Review: The Siege by Helen Dunmore

by Stephen Tall on February 23, 2017

dunmore siegeThe Siege, Helen Dunmore

This is the eleventh book chosen from my #40booksby40 list. The question ‘The Siege’ asks is blunt and raw: what happens when you starve a city for 2½ years? Leningrad found out, from 1941 to 1944 — an astonishing 872 days — when the Germans laid siege to it.

We see what happens through the eyes of one disjointed family, the Levins: Anna, the nursery worker, and sister/mother to 5 year-old Kolya; their father, Mikhail, a writer dangerously unable and unwilling to toe the Stalinist line; and Marina Petrovna, an old flame of Mikhail’s impelled by necessity into the family bosom.
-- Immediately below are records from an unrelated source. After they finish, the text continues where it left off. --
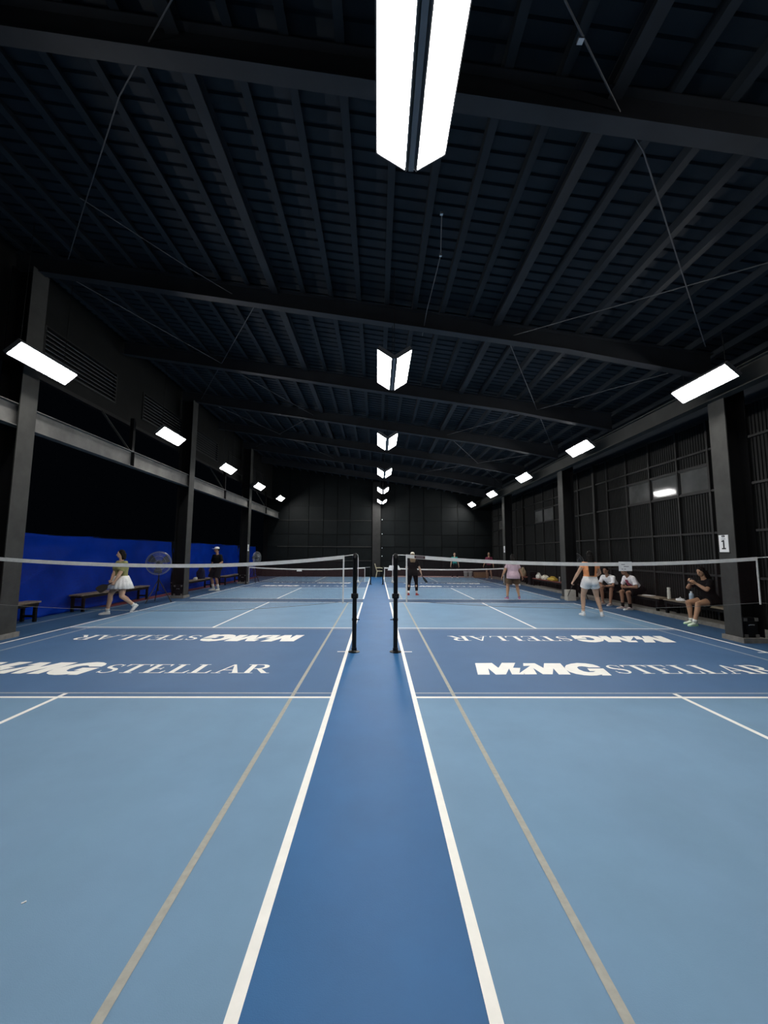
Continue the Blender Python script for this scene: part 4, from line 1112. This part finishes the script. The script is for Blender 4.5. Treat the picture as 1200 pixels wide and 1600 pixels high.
# 1 walking woman, left
rz = towards(-0.50, -0.87); loc = (-6.68, 10.85, 0)
r, J = person('woman in an olive top and white skirt walking past the blue tarp', loc, rz, 1.62, 1.26, 'light', lean=0.03, head=(-0.35, 0.05),
    hands=((0.00, 0.27, 0.80), (-0.15, 0.25, 0.82)), elbow=((0.9, -1, -0.1), (-0.9, -0.8, -0.1)), feet=((0.17, 0.20, 0), (-0.20, -0.26, 0.03)), toes=((0.55, 1, 0), (0.1, 1, 0)), foot_pitch=(0.0, 0.8),
    top=dict(c=(0.30, 0.30, 0.12), sleeve=0.80, o=0.012), bottom=dict(c=(0.88, 0.87, 0.85), kind='skirt'), socks=((0.75, 0.75, 0.73), 0.16), shoes=(0.88, 0.88, 0.84), hair=((0.012, 0.009, 0.008), 'bob'), curl=(0.9, 0.9))
hp_ = w2(rz, loc, J['WR'][0]*0.5+J['WR'][1]*0.5)
paddle('dark paddle held low by the walking woman in olive', hp_+Vector((-0.02, -0.05, -0.06)), (-0.35, -0.75, -0.45), (0.5, -0.6, 0.6))

# 2 man in black with a white cap
rz = towards(-0.45, -0.9); loc = (-6.82, 17.55, 0)
r, J = person('man in black clothes and a white cap standing by the blue tarp', loc, rz, 1.80, 1.04, 'brown', head=(-0.5, 0.02), female=False,
    hands=((0.33, 0.06, 0.86), (-0.30, 0.26, 1.06)), elbow=((0.6, -1, 0), (-0.6, -1, -0.4)), feet=((0.13, 0.02, 0), (-0.10, -0.03, 0)), toes=((0.35, 1, 0), (-0.25, 1, 0)),
    top=dict(c=(0.010, 0.010, 0.011), sleeve=0.85, o=0.022), bottom=dict(c=(0.012, 0.012, 0.018), kind='shorts', len=0.95, o=0.03, flare=0.03), socks=((0.62, 0.60, 0.55), 0.42), shoes=(0.68, 0.68, 0.60), hair=((0.01, 0.01, 0.01), 'short'), cap=(0.74, 0.74, 0.74), curl=(0.6, 0.8), vox=0.010)

# 3 woman in black seen from behind
rz = towards(0.12, 1.0); loc = (1.40, 15.9, 0)
r, J = person('woman in black with a light cap, back to the camera, holding a paddle', loc, rz, 1.62, 1.12, 'light', head=(0.1, 0.0),
    hands=((0.34, 0.10, 0.82), (-0.20, 0.20, 0.90)), elbow=((0.8, -1, 0), (-0.6, -1, 0)), feet=((0.16, 0.02, 0), (-0.16, -0.02, 0)), toes=((0.3, 1, 0), (-0.3, 1, 0)),
    top=dict(c=(0.011, 0.010, 0.012), sleeve=0.75, o=0.030, lo=-0.10), bottom=dict(c=(0.008, 0.008, 0.010), kind='pants', leg=0.72, o=0.010), socks=((0.72, 0.70, 0.68), 0.18), shoes=(0.42, 0.05, 0.05), sole=(0.5, 0.12, 0.11), hair=((0.19, 0.13, 0.075), 'mid'), cap=(0.66, 0.62, 0.52), curl=(1.1, 0.5), vox=0.010, face=False)
g = w2(rz, loc, J['WR'][0])
paddle('dark paddle in the hand of the woman in black', g+Vector((0.02, 0.0, -0.085)), (0.55, 0.1, -0.75), (0.9, 0.4, 0.5))

# 4 woman in teal, far
rz = towards(0.0, -1.0); loc = (5.20, 27.3, 0)
person('woman in a teal top standing by the back wall', loc, rz, 1.66, 0.98, 'light', hands=((0.27, 0.04, 0.82), (-0.27, 0.04, 0.82)), feet=((0.17, 0, 0), (-0.17, 0, 0)), toes=((0.2, 1, 0), (-0.2, 1, 0)),
    top=dict(c=(0.03, 0.36, 0.34), sleeve=0.3, o=0.014), bottom=dict(c=(0.010, 0.010, 0.012), kind='pants', leg=0.92), shoes=(0.7, 0.7, 0.7), hair=((0.02, 0.014, 0.01), 'pony'), vox=0.012)

# 5 person in maroon, far right
rz = towards(-0.5, -0.85); loc = (7.25, 26.3, 0)
person('person in a maroon shirt and black shorts by the far right corner', loc, rz, 1.68, 1.05, 'tan', hands=((0.33, 0.10, 0.85), (-0.30, 0.08, 0.86)), feet=((0.14, 0.02, 0), (-0.14, -0.03, 0)),
    top=dict(c=(0.13, 0.022, 0.045), sleeve=0.7, o=0.022), bottom=dict(c=(0.010, 0.010, 0.012), kind='shorts', len=0.8, o=0.02), shoes=(0.5, 0.48, 0.45), hair=((0.06, 0.055, 0.05), 'bob'), vox=0.012)

# 6 woman in pink seen from behind
rz = towards(0.05, 1.0); loc = (4.90, 14.62, 0)
person('woman in a pink shirt and brown shorts, back to the camera', loc, rz, 1.57, 1.24, 'tan', head=(0, 0.05), hands=((0.34, 0.02, 0.78), (-0.38, 0.04, 0.80)), elbow=((0.8, -1, 0), (-0.8, -1, 0)), feet=((0.20, 0.0, 0), (-0.22, 0.0, 0)), toes=((0.3, 1, 0), (-0.35, 1, 0)),
    top=dict(c=(0.58, 0.42, 0.48), sleeve=0.72, o=0.040, lo=-0.10), bottom=dict(c=(0.13, 0.082, 0.046), kind='shorts', len=0.72, o=0.016, flare=0.03), socks=((0.25, 0.18, 0.2), 0.08), shoes=(0.40, 0.16, 0.28), sole=(0.6, 0.5, 0.55), hair=((0.012, 0.009, 0.008), 'mid'), vox=0.010, face=False)

# 7 woman in orange seen from behind
rz = towards(0.15, 1.0); loc = (5.68, 10.80, 0)
r, J = person('woman in an orange top and white shorts with long black hair, back to the camera', loc, rz, 1.66, 1.10, 'light', head=(-0.1, 0.05), side=0.03,
    hands=((0.22, 0.30, 0.98), (-0.46, 0.06, 0.80)), elbow=((0.9, -0.8, 0), (-0.6, -1, 0)), feet=((0.24, -0.04, 0), (-0.20, 0.02, 0)), toes=((0.45, 1, 0), (-0.15, 1, 0)),
    top=dict(c=(0.90, 0.36, 0.15), sleeve=0.36, o=0.014, lo=0.03), bottom=dict(c=(0.88, 0.87, 0.85), kind='shorts', len=0.40, o=0.020, flare=0.015), socks=((0.7, 0.7, 0.7), 0.07), shoes=(0.85, 0.86, 0.87), hair=((0.010, 0.008, 0.007), 'long'), curl=(0.6, 1.1), vox=0.008, face=False)
g = w2(rz, loc, J['WR'][1])
paddle('dark paddle hanging from the hand of the woman in orange, seen edge-on', g+Vector((-0.02, 0.01, -0.09)), (-0.36, -0.05, -0.75), (0.68, -0.355, -0.30))

# 8 seated man in a white T-shirt, leaning forward
rz = towards(-0.92, -0.38); loc = (7.78, 13.25, 0)
r, J = person('seated man in a plain white T-shirt leaning forward on the right bench', loc, rz, 1.70, 1.04, 'brown', female=False, pelvis=(0, 0.0, 0.575), lean=0.80, head=(0.25, 0.20),
    hands=((0.04, 0.60, 0.62), (-0.06, 0.58, 0.60)), elbow=((1, -0.5, -0.6), (-1, -0.5, -0.6)), feet=((0.16, 0.40, 0), (-0.15, 0.46, 0)), toes=((0.25, 1, 0), (-0.2, 1, 0)), knee=((0.25, 1, 0.6), (-0.25, 1, 0.6)),
    top=dict(c=(0.86, 0.85, 0.86), sleeve=0.72, o=0.018, lo=-0.04), bottom=dict(c=(0.012, 0.012, 0.014), kind='shorts', len=0.86, o=0.022), shoes=(0.40, 0.30, 0.27), hair=((0.010, 0.009, 0.008), 'short'), curl=(0.9, 0.9), vox=0.009)
# 9 seated man in a patterned shirt
rz = towards(-1.0, -0.05); loc = (7.78, 12.10, 0)
r, J = person('seated man in a white and maroon shirt looking down, on the right bench', loc, rz, 1.66, 1.08, 'brown', female=False, pelvis=(0, 0.0, 0.575), lean=0.64, head=(0.15, 0.55),
    hands=((0.08, 0.44, 0.66), (-0.12, 0.40, 0.66)), elbow=((1, -0.6, -0.5), (-1, -0.6, -0.5)), feet=((0.13, 0.40, 0), (-0.12, 0.34, 0)), toes=((0.15, 1, 0), (-0.1, 1, 0)), knee=((0.15, 1, 0.6), (-0.15, 1, 0.6)),
    top=dict(c=(0.82, 0.78, 0.80), sleeve=0.78, o=0.020, lo=-0.04, panel=(0.30, 0.06, 0.10)), bottom=dict(c=(0.012, 0.011, 0.013), kind='shorts', len=0.84, o=0.022), socks=((0.02, 0.02, 0.02), 0.25), shoes=(0.66, 0.52, 0.50), hair=((0.010, 0.009, 0.008), 'short'), curl=(0.9, 0.9), vox=0.009)
t = thing('towel', 'small white towel on the lap of the seated man in the plain T-shirt', 'towel', w2(towards(-0.92, -0.38), (7.78, 13.25, 0), (-0.12, 0.30, 0.69)), 0.4)
MB().bb((-0.09, -0.06, 0), (0.09, 0.06, 0.02)).bb((-0.085, -0.055, 0.02), (0.07, 0.05, 0.035)).build('cloth', M['white'], t)
t = thing('towel', 'white crumpled towel on the bench between the two seated men', 'towel', (7.74, 12.68, 0.452), 0.0)
Blob().ell((0, 0, 0.045), (0.07, 0.08, 0.045)).ell((0.03, 0.04, 0.08), (0.05, 0.045, 0.04)).ell((-0.03, -0.04, 0.07), (0.045, 0.05, 0.04)).skin('cloth', M['white'], t, 0.008, 2)

# 10 seated woman in black with a phone
rz = towards(-1.0, -0.10); loc = (7.78, 9.48, 0)
r, J = person('seated woman in black with pale green sneakers holding a phone on the right bench', loc, rz, 1.66, 1.10, 'tan', pelvis=(0, 0.0, 0.575), lean=0.22, head=(0.12, 0.35),
    hands=((0.07, 0.37, 0.98), (-0.06, 0.38, 0.95)), elbow=((1, -0.2, -0.9), (-1, -0.2, -0.9)), feet=((0.16, 0.36, 0), (-0.10, 0.52, 0)), toes=((0.05, 1, 0), (-0.1, 1, 0)), knee=((0.1, 1, 0.7), (-0.1, 1, 0.7)), handdir=((0, 0.8, 0.5), (0, 0.8, 0.5)),
    top=dict(c=(0.009, 0.009, 0.010), sleeve=0.75, o=0.020, lo=-0.10), bottom=dict(c=(0.009, 0.009, 0.010), kind='shorts', len=0.45, o=0.016), socks=((0.72, 0.74, 0.70), 0.14), shoes=(0.78, 0.88, 0.72), sole=(0.5, 0.8, 0.48), hair=((0.008, 0.007, 0.006), 'long'), curl=(0.8, 0.8), vox=0.008)
t = thing('phone', 'dark phone in the hands of the seated woman in black', 'phone', w2(rz, loc, (0.0, 0.47, 1.01)), rz)
Rp = Matrix.Rotation(radians(35), 3, 'X')
MB().box((0, 0, 0), (0.075, 0.009, 0.15), Rp).build('body', M['black'], t)
MB().box(Rp @ Vector((0, -0.0055, 0)), (0.068, 0.002, 0.138), Rp).build('screen', M['steel_dark'], t)
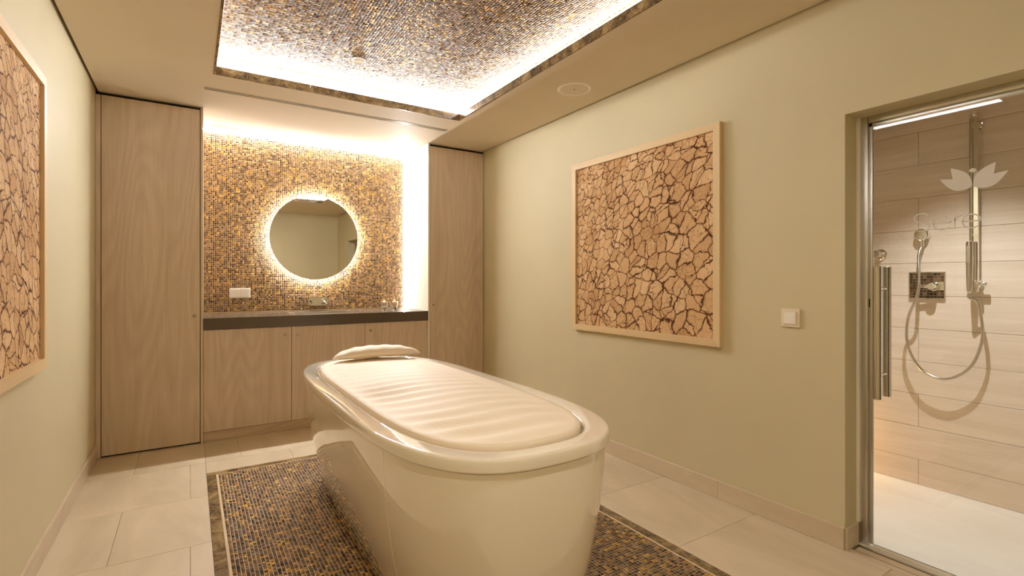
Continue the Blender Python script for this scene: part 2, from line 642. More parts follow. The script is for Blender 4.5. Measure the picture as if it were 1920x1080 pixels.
# marble border pieces
def marble_run(a0, a1, n, fn):
    st = (a1 - a0) / n
    for i in range(n):
        fn(a0 + i * st, a0 + (i + 1) * st)
marble_run(MX0, MX1, 3, lambda a, b: floor_tile(a, b, MY1 - fb, MY1, M['marble'], 'marble_strip', .0005))
marble_run(MX0, MX1, 3, lambda a, b: floor_tile(a, b, MY0, MY0 + fb, M['marble'], 'marble_strip', .0005))
marble_run(MY0 + fb, MY1 - fb, 5, lambda a, b: floor_tile(MX0, MX0 + fb, a, b, M['marble'], 'marble_strip', .0005))
marble_run(MY0 + fb, MY1 - fb, 5, lambda a, b: floor_tile(MX1 - fb, MX1, a, b, M['marble'], 'marble_strip', .0005))
gx0, gx1, gy0, gy1 = MX0 + fb, MX1 - fb, MY0 + fb, MY1 - fb
gb = obj('mosaic_grout', box(gx0 + .0005, gx1 - .0005, gy0 + .0005, gy1 - .0005, -.011, -.0012), M['mgrout'], floor)
nu = int((gx1 - gx0 - .008) / PT); nv = int((gy1 - gy0 - .008) / PT)
mosaic_mesh('mosaic_tiles', (gx0 + (gx1 - gx0 - nu * PT) / 2, gy0 + (gy1 - gy0 - nv * PT) / 2, -.0012), (1, 0, 0), (0, 1, 0), nu, nv, PT, (0, 0, 1), M['mosaic'], floor, seed=3)

# ------------------------------------------------------------------ walls
HT = H + 0.20
tag(obj('wall_left', box(XL - .1, XL, YF - .1, YB + .3, -.012, HT), M['wall']), 'plain sage beige wall behind the left picture', 'wall', kind='structure')
b = bmesh.new()
bx(b, XR, XR + .2, DY1, YB + .3, -.012, HT)
bx(b, XR, XR + .2, DY0, DY1, DH, HT)
bx(b, XR, XR + .2, YF - .1, DY0, -.012, HT)
tag(obj('wall_right', b, M['wall']), 'sage beige wall with picture, switch and shower door opening', 'wall', kind='structure')
tag(obj('wall_front', box(XL, XR, YF - .1, YF, -.012, HT), M['wall']), 'plain beige wall opposite the mosaic, seen in the round mirror', 'wall', kind='structure')

wb = thing('wall_back', 'mosaic tiled back wall of the washstand niche', 'wall', (0, YB + .06, 0), kind='structure')
obj('plaster', box(XL, XR, YB + .06, YB + .2, 0, HT), M['wall'], wb)
g = 0.008
obj('backing_panel', box(NX0 + .001, NX1 - g, YB + .006, YB + .06, .93, H - g), M['mgrout'], wb)
nu = int((NX1 - NX0 - g - .001) / PT); nv = int((H - g - .935) / PT)
ou = NX1 - g - nu * PT
mosaic_mesh('mosaic_tiles', (ou, YB + .0061, H - g - nv * PT - .001), (1, 0, 0), (0, 0, 1), nu, nv, PT, (0, -1, 0), M['mosaic'], wb, seed=5, tilt=.02)

# light strips round the mosaic panel
o = obj('light_strip', box(NX0 + .004, NX1 - .004, YB + .0012, YB + .0058, H - .0075, H - .0015), M['led_top'], loc=(.98, YB, H - .01))
tag(o, 'white light strip along the top edge of the mosaic wall', 'light')
o = obj('light_strip', box(CX0 + .001, CX1 - .001, YB - .090, YB - .078, H - .003, H + .004), M['led_wash'], loc=(.98, YB - .084, H - .003))
tag(o, 'slim flush light profile in the niche ceiling above the countertop', 'light')
o = obj('light_strip', box(NX1 - .0075, NX1 - .0015, YB + .0012, YB + .0058, .935, H - .02), M['led_side'], loc=(NX1 - .01, YB, .93))
tag(o, 'upright light strip on the right edge of the mosaic wall', 'light')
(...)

And we witness their gradual, inevitable, harrowing descent into bare survival, as the vicious pincer of Hitler and a long winter makes their lives unimaginably unendurable. What stands out most are the domestic details: the cups of tea made out of plain water with a dash of salt or sugar; cooking Kolya’s papier-mache fort to release a few essential calories; those who freeze to death waiting in the bread-queue.

If it sounds grim, it is. It was. Yet there is, of course, hope. Anna finds love. She also discovers unknown resilience and how mis-shapen families bind each other together. Gripping, in every sense.